* Begin Material *

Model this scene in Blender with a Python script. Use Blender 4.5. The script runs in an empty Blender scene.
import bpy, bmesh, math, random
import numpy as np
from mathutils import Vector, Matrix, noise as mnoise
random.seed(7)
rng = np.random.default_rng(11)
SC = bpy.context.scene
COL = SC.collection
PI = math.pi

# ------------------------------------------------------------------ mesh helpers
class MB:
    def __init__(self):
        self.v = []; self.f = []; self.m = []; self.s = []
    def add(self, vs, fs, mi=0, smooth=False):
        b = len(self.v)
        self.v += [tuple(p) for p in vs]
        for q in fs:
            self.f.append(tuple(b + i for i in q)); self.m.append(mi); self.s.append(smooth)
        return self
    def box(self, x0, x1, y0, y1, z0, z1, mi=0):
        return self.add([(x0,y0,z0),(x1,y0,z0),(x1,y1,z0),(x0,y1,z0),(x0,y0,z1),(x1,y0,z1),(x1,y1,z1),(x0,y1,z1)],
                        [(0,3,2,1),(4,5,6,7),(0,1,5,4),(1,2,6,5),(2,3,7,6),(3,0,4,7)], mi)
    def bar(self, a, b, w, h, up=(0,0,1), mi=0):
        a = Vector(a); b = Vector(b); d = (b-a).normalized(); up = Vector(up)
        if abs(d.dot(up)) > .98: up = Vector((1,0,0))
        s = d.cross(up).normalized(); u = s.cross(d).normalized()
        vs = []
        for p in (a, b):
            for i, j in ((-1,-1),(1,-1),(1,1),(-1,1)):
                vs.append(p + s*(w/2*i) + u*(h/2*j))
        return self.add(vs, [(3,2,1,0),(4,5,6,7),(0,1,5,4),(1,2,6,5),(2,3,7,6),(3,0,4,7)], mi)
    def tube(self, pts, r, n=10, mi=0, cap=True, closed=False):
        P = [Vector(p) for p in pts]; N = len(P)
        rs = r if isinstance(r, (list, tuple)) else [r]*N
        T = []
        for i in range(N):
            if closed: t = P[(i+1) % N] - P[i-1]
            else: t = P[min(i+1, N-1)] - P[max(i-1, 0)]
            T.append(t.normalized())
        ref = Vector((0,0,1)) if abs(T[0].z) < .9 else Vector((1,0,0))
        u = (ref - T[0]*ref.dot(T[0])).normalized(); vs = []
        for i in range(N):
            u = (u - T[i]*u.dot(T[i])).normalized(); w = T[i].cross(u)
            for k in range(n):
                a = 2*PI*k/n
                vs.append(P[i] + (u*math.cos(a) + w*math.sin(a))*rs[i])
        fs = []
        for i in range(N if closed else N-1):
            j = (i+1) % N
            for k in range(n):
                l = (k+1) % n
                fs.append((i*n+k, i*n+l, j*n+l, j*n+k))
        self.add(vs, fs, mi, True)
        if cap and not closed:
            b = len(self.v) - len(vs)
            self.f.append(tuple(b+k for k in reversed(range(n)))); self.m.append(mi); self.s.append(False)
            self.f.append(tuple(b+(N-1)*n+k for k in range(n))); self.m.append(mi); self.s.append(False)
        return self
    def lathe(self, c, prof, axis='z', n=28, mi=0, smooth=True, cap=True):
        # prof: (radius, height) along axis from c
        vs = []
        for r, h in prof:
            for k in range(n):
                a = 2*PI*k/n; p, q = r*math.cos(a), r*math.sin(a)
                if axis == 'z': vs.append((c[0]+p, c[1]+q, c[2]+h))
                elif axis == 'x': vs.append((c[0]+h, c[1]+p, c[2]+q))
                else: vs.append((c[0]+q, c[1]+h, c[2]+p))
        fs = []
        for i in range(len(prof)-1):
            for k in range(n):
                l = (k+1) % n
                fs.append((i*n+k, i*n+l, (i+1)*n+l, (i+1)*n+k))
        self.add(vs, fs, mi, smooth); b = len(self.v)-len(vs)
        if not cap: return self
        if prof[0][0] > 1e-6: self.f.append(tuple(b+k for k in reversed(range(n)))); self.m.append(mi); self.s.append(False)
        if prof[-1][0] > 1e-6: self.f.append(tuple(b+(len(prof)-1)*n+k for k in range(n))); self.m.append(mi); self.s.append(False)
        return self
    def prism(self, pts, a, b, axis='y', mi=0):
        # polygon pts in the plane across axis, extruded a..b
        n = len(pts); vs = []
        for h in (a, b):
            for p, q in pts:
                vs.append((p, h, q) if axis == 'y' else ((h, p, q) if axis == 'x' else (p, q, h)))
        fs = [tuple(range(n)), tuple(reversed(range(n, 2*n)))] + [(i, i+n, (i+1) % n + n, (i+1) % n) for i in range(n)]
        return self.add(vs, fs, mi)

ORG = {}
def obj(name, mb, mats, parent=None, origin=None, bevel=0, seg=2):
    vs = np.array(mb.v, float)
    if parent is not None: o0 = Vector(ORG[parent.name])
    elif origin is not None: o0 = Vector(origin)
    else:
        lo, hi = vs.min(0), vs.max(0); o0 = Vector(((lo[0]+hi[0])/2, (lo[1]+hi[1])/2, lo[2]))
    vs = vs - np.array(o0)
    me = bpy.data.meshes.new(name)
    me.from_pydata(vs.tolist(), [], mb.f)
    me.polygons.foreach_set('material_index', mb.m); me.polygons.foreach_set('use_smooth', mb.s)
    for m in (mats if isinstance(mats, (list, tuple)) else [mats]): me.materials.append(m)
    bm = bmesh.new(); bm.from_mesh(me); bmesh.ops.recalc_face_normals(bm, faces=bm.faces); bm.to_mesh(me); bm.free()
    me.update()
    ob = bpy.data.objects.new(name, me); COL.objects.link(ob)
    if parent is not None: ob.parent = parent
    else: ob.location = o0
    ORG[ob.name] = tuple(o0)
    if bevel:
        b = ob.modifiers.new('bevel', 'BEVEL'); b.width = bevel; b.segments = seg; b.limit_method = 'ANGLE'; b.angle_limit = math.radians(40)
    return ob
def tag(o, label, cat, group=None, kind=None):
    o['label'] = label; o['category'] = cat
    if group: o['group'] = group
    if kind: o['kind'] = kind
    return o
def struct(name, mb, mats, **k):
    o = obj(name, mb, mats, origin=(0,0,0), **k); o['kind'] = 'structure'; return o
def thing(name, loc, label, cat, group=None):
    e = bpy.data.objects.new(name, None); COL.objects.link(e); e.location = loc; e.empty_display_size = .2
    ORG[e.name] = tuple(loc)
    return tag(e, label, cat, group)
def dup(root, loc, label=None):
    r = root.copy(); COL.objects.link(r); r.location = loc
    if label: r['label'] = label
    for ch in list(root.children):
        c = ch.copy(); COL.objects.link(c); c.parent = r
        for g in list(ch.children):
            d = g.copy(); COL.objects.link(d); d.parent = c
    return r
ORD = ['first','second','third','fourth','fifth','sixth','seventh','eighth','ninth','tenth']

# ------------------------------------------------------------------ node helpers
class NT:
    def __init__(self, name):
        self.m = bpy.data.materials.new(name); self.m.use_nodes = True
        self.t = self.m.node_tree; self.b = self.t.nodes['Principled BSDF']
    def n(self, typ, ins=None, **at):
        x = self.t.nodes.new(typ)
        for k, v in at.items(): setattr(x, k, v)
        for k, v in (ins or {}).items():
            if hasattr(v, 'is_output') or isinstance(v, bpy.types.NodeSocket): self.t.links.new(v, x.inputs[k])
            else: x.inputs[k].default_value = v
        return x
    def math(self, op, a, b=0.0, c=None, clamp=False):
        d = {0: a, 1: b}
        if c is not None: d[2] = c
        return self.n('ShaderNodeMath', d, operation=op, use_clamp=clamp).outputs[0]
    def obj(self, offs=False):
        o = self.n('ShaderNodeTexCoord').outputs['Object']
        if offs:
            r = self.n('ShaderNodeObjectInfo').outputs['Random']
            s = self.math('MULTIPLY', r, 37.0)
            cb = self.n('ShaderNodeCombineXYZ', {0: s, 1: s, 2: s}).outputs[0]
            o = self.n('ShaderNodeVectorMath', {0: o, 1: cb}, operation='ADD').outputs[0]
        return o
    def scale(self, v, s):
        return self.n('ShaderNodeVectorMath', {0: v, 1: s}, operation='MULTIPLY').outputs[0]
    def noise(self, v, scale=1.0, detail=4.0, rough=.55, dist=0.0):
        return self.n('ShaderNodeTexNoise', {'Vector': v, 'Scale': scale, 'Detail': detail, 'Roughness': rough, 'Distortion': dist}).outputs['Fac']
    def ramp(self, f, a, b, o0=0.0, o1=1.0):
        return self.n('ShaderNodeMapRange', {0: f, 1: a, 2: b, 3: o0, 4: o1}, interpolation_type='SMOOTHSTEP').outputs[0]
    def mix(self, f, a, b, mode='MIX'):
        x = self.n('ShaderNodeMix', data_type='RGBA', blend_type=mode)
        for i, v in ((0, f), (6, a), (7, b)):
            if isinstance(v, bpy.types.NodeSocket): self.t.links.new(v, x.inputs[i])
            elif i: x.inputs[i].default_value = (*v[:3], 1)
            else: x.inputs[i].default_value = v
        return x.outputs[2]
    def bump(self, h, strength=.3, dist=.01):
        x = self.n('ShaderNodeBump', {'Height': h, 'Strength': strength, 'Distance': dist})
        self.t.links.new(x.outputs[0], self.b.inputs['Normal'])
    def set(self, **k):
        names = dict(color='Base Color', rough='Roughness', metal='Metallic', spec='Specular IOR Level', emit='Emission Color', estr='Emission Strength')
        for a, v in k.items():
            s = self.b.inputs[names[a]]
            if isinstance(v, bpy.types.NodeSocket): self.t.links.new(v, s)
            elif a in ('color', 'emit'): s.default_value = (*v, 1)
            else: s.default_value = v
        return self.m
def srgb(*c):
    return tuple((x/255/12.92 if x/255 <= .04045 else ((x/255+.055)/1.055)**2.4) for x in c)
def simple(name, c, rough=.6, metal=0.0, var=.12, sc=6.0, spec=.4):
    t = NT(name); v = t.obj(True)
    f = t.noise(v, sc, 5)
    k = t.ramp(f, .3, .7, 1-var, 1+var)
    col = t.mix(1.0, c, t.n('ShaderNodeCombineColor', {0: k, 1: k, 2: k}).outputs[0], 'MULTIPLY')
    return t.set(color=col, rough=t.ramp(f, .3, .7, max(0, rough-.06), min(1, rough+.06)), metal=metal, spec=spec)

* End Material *

» To do
Please transcribe, exactly and with nothing added, the lines from the first line of the material above through the line that contains "PI = math.pi".

» Solution for this exercise
Model this scene in Blender with a Python script. Use Blender 4.5. The script runs in an empty Blender scene.
import bpy, bmesh, math, random
import numpy as np
from mathutils import Vector, Matrix, noise as mnoise
random.seed(7)
rng = np.random.default_rng(11)
SC = bpy.context.scene
COL = SC.collection
PI = math.pi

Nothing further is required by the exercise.